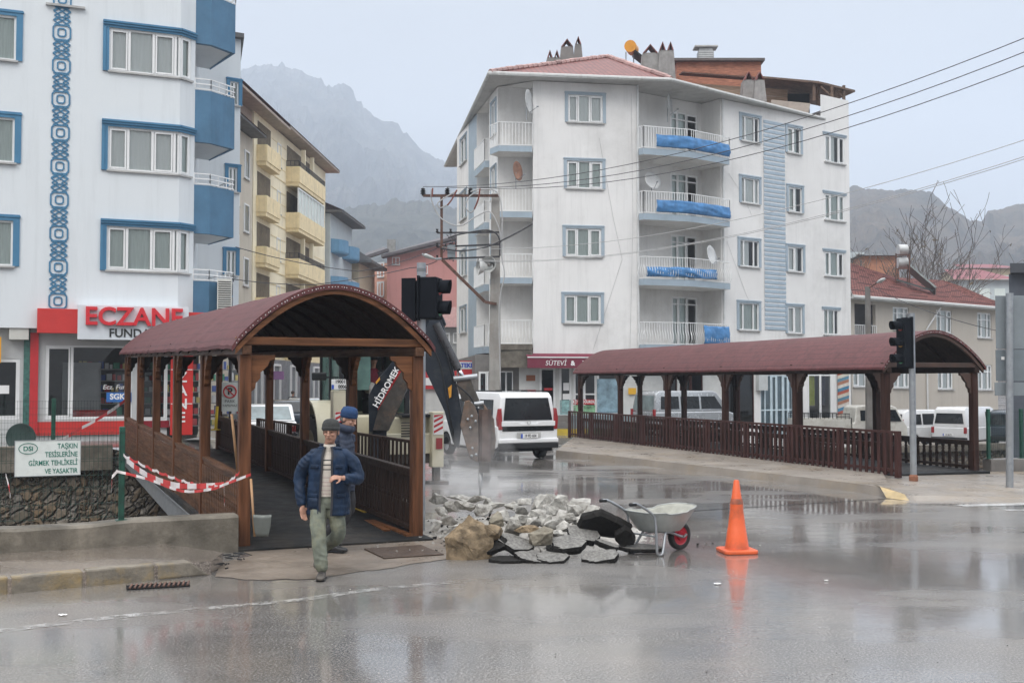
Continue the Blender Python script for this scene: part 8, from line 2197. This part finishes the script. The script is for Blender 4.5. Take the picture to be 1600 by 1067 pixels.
# striped jumper
sm_ = MB(); zs = [0.87+.0125*i for i in range(46)]
n = 30
def sring(z):
    f = (z-.87)/.56; rx = .150+.02*math.sin(f*2.2); ry = .122-.0*f
    if z > 1.24: k = min(1,(z-1.24)/.14)**.7; rx = rx*(1-k)+.064*k; ry = ry*(1-k)+.066*k
    return (.012+.025*f, -.022 - .01*math.sin(f*3) - (.012 if z > 1.36 else 0), rx, ry)
vs = []
for z in zs:
    cx,cy_,rx,ry = sring(z)
    for k in range(n):
        a = 2*math.pi*k/n; w_ = 1+.012*noise.noise(V((math.cos(a)*3,z*7,2)))
        vs.append((cx+rx*w_*math.cos(a), cy_+ry*w_*math.sin(a), z))
fs = []; ms = []
def stripe(z):
    for c in (1.262,1.214,1.166): 
        if abs(z-c) < .0085: return 1
    for c in (1.12,1.075,1.03,.985,.94,.9): 
        if abs(z-c) < .0045: return 2
    return 0
for i in range(len(zs)-1):
    for k in range(n): fs.append((i*n+k,i*n+(k+1)%n,(i+1)*n+(k+1)%n,(i+1)*n+k)); ms.append(stripe((zs[i]+zs[i+1])/2))
b0 = len(sm_.v); sm_.add(vs, fs); sm_.m[-len(fs):] = ms; sm_.build('striped_jumper', [M_SWT, M_SWTB, M_SWTP], man, smooth=True)
nk = MB(); nk.lathe([(.064,0),(.068,.02),(.062,.05),(.056,.05)], 20, Matrix.Translation((.033,-.036,1.385)) @ Matrix.Rotation(R(10),4,'X'), cap=False); nk.build('collar_band', M_SWT, man, smooth=True)
# trousers
tr_ = MB(); loft(tr_, [(0,-.01,.74,.155,.11),(0,-.01,.82,.165,.12),(0,-.01,.90,.16,.115),(0,-.01,.96,.155,.11)])
limb(tr_, [hipR, V((-.075,-.09,.66)), kR, V((-.035,-.21,.28)), aR+V((0,0,.03))], [.100,.096,.080,.075,.070])
limb(tr_, [hipL, V((.11,-.03,.66)), kL, V((.03,.16,.35)), aL+V((.015,-.04,.02))], [.100,.098,.082,.076,.070])
fused(tr_, 'trousers', M_JEAN, man, .009, 3, .010, 6, 3, folds=lambda c: .006*math.sin(c.z*55+c.x*45+8*noise.noise(c*3.5))*(1 if c.z < .35 else .3)*abs(noise.noise(c*6)+.4))
shoe(man, aR+V((.0,-.0,-.098)), R(4), R(-2), M_SHOE); shoe(man, aL+V((-.02,.04,-.115)), R(-18), R(38), M_SHOE)
# open coat: shell with a front gap plus sleeves
ck = MB(); nn = 40; rows_ = []
def crow(z):
    f = (z-.665)/.74; gap = .30+.10*(1-f)+.14*max(0,(f-.8)/.2)
    if z < .9: gap = .34+.03*math.sin(z*9)
    rx = .232-.03*f; ry = .165-.012*f
    if z > 1.27: k = min(1,(z-1.27)/.135); rx = rx*(1-k**1.5)+.105*k**1.5; ry = ry*(1-k)+.098*k
    return (.012+.018*f, .0, rx, ry, gap)
zz_ = [.665+.0185*i for i in range(41)]
vs = []
for z in zz_:
    cx,cy_,rx,ry,gap = crow(z)
    for k in range(nn+1):
        a = -math.pi/2 + gap*.95 + (2*math.pi-gap*1.9)*k/nn
        qu = .005*abs(math.sin((z-.66)*math.pi/.062))   # quilted bands
        w_ = .018*noise.noise(V((math.cos(a)*3.2,math.sin(a)*3.2,z*5)))+.015*noise.noise(V((math.cos(a)*7,math.sin(a)*7,z*11)))
        rr_ = qu+w_; vs.append((cx+(rx+rr_)*math.cos(a), cy_+(ry+rr_)*math.sin(a) - .01*(k in (0,nn)), z))
fs = []
for i in range(len(zz_)-1):
    for k in range(nn): fs.append((i*(nn+1)+k,i*(nn+1)+k+1,(i+1)*(nn+1)+k+1,(i+1)*(nn+1)+k))
ck.add(vs, fs); co_ = ck.build('coat', M_JKT, man, smooth=True); md = co_.modifiers.new('t','SOLIDIFY'); md.thickness = .012; md.offset = 0
sv = MB()
limb(sv, [shR+V((.045,0,-.01)), V((-.25,.01,1.2)), elR, V((-.29,-.02,.93)), wrR+V((0,0,.0))], [.078,.078,.070,.064,.054])
limb(sv, [shL+V((-.045,0,-.01)), V((.295,.01,1.2)), elL, V((.30,-.10,1.06)), wrL+V((.03,.04,-.01))], [.078,.078,.072,.066,.054])
fused(sv, 'coat_sleeves', M_JKT, co_, .008, 3, .008, 8, 9, folds=lambda c: .0035*math.sin(c.z*88+c.x*50+7*noise.noise(c*4))*(.4+abs(noise.noise(c*5))))
cf = MB()
for s in (-1,1):
    cf.grid(lambda a,b: V((.033+s*(.050+.085*a), -.115+.055*a+.02*b+.012*math.sin(b*3), 1.405-.015*a-.085*b*(1-.25*a))), 8, 8)
q = cf.build('coat_collar', M_JKT, co_, smooth=True, fixn=False); md = q.modifiers.new('t','SOLIDIFY'); md.thickness = .012
cl_ = MB(); cl_.grid(lambda a,b: V((.033+.115*math.cos(R(-20)+R(220)*a), .0+.105*math.sin(R(-20)+R(220)*a)-.0, 1.37+.065*b)), 16, 3); q = cl_.build('coat_collar', M_JKT, co_, smooth=True, fixn=False); md = q.modifiers.new('t','SOLIDIFY'); md.thickness = .014
for x0,x1,z0,z1 in ((-.165,-.07,1.175,1.215),(.12,.205,1.175,1.215),(-.185,-.075,.86,.905),(.135,.22,.86,.905),(-.185,-.075,.74,.86)):
    mb = MB(); 
    def fp(a,b):
        x = x0+(x1-x0)*a; z = z0+(z1-z0)*b; cx,cy_,rx,ry,g_ = crow(z); dx = max(-.98,min(.98,(x-cx)/(rx+.01))); return V((x, cy_-(ry+.022)*math.sqrt(1-dx*dx), z))
    mb.grid(fp, 8, 3); q = mb.build('pocket_flap', M_JKT, co_, smooth=True, fixn=False); md = q.modifiers.new('t','SOLIDIFY'); md.thickness = .010
# dark front facings of the coat
for s in (0,1):
    mb = MB(); vs = []
    for z in zz_:
        cx,cy_,rx,ry,gap = crow(z); a = -math.pi/2+gap*.95 if s == 0 else -math.pi/2-gap*.95
        p = V((cx+rx*math.cos(a), cy_+ry*math.sin(a)-.012, z)); vs += [p, p+V((-.022 if s == 0 else .022, -.002, 0))]
    mb.add(vs, [(2*i,2*i+1,2*i+3,2*i+2) for i in range(len(zz_)-1)]); q = mb.build('coat_facing', M_SWTB, co_, fixn=False); md = q.modifiers.new('t','SOLIDIFY'); md.thickness = .006
# ---- second man behind, facing right, head bent
H2 = V((X(534,14.0),14.0,.02)); 
m2_ = thing('person', H2, R(68), 'man in dark clothes and a blue knitted hat half hidden behind the walking man', 'person')
# local: faces -Y, turned so that he looks to the picture's right
HT2 = Matrix.Translation((0,-.10,1.63)) @ Matrix.Rotation(R(18),4,'X')
bd = MB(); head(bd, HT2, 1.0); limb(bd, [V((0,.02,1.38)),V((0,-.06,1.55))],[.06,.05],12)
loft(bd, [(0,0,.84,.14,.095),(0,0,1.1,.145,.10),(0,.01,1.32,.17,.10),(0,.01,1.42,.12,.08),(0,0,1.46,.06,.06)])
legs2 = (([V((-.09,0,.9)),V((-.10,-.12,.5)),V((-.10,.05,.11))]),([V((.09,0,.9)),V((.10,-.05,.5)),V((.10,.30,.13))]))
for l_ in legs2: limb(bd, l_, [.075,.052,.036])
arms2 = ([V((-.19,.01,1.38)),V((-.24,.05,1.10)),V((-.20,.04,.86))],[V((.19,.01,1.38)),V((.24,.06,1.10)),V((.20,.05,.86))])
for a_ in arms2: limb(bd, a_, [.05,.04,.026])
hand(bd, arms2[0][2]+V((0,-.01,-.03)), (0,-.1,-1), (.8,0,.1), 1, .5, side=-1); hand(bd, arms2[1][2]+V((0,-.01,-.03)), (0,-.1,-1), (-.8,0,.1), 1, .5, side=1)
body2 = fused(bd, 'body', M_SKIN2, m2_, .0065, 3)
fd = MB(); 
for k in (-1,1): ell(fd, (0,0,0), .011,.006,.0045, 8, HT2 @ Matrix.Translation((.031*k,-.081,.004)))
fd.build('eyes', M_EYE, body2, smooth=True)
fd = MB(); ell(fd,(0,0,0),.079,.075,.055,10,HT2 @ Matrix.Translation((0,.035,-.015))); fd.build('hair', MT['grey_hair'], body2, smooth=True)
hm = MB(HT2 @ Matrix.Rotation(R(-8),4,'X') @ Matrix.Diagonal((.95,1.12,1,1)))
hm.lathe([(.08,.015),(.096,.02),(.103,.045),(.100,.065),(.101,.068),(.098,.10),(.08,.14),(.045,.155),(.01,.157)], 24, cap=False)
hm.build('knitted_hat', M_BHAT, m2_, smooth=True)
jk = MB(); loft(jk, [(0,0,.74,.20,.15),(0,0,.9,.205,.155),(0,0,1.1,.205,.155),(0,.01,1.3,.215,.15),(0,.01,1.40,.17,.12),(0,-.005,1.46,.10,.10),(0,-.02,1.52,.095,.095)])
for a_ in arms2: limb(jk, [a_[0]*1.0, a_[1], a_[2]+V((0,.03,.03))], [.09,.075,.058])
fused(jk, 'jacket', M_NAVC, m2_, .010, 3, .012, 7, 5, folds=lambda c: .004*math.sin(c.z*80+3*noise.noise(c*6)))
sc_ = MB(); sc_.lathe([(.085,0),(.105,.02),(.112,.05),(.104,.08),(.085,.095)], 22, Matrix.Translation((0,-.055,1.475)) @ Matrix.Rotation(R(14),4,'X') @ Matrix.Diagonal((1,1.1,1,1)), cap=False); sc_.build('scarf', M_NAVC, m2_, smooth=True)
tr_ = MB(); loft(tr_, [(0,0,.78,.15,.11),(0,0,.95,.15,.11)]); 
for l_ in legs2: limb(tr_, [l_[0],l_[1],l_[2]+V((0,0,.03))], [.098,.078,.068])
fused(tr_, 'trousers', mat('dark_trousers',(.022,.022,.025),.85,var=.2,bump=.3), m2_, .010, 3, .01, 7, 1)
shoe(m2_, V((-.10,.05,.0)), 0, 0, M_SHOE2); shoe(m2_, V((.10,.33,.01)), 0, R(8), M_SHOE2)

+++

Exercise directions:
Your answer should be one number: how many lines in the material above contain the string "picture".

Final answer:
2